:: Source data ::
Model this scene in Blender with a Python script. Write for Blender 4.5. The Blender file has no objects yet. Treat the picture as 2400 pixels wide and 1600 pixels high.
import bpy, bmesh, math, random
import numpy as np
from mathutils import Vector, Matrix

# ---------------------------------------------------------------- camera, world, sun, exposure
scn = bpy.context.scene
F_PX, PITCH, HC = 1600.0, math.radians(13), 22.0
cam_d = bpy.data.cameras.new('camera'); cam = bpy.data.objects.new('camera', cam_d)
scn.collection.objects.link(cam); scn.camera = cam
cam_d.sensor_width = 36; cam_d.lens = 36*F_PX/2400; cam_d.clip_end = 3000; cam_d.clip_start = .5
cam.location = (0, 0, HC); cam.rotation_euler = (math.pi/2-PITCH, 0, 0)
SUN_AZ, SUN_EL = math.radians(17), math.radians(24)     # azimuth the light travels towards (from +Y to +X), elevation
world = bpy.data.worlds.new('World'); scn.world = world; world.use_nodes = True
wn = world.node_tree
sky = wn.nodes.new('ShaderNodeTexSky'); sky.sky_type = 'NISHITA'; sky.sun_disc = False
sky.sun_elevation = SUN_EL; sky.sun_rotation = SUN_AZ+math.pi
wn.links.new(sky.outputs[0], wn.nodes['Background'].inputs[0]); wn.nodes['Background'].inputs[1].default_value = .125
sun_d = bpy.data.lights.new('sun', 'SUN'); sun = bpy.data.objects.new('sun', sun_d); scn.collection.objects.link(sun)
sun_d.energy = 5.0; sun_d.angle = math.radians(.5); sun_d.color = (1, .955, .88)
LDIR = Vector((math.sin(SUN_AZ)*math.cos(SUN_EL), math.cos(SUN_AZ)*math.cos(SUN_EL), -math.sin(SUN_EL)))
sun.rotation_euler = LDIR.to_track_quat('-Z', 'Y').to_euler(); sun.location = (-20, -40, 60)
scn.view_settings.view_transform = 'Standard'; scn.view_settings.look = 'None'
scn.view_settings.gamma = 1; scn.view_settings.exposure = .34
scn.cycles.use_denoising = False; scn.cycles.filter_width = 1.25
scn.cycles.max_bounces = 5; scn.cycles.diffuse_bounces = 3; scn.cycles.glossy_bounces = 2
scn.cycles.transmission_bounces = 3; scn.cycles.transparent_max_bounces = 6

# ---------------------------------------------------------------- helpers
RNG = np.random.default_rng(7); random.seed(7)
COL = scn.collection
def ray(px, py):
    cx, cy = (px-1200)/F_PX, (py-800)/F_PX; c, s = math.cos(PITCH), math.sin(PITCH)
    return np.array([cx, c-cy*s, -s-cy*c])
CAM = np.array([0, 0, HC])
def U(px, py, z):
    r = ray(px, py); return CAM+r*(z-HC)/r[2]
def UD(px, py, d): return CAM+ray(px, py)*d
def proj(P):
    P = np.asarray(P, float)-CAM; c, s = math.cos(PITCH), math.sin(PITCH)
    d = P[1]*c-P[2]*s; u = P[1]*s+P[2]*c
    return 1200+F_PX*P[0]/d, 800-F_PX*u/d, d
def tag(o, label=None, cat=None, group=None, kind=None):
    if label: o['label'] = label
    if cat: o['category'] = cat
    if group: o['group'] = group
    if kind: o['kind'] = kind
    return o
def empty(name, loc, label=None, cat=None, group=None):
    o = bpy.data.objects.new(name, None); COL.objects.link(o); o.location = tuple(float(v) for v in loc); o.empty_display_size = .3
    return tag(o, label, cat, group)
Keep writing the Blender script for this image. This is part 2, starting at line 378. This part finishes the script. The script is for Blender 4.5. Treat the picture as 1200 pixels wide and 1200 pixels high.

:: What you have to do ::
Determine how many lines above contain "scene" as a word or string. Give the number alone.

:: Full solution ::
2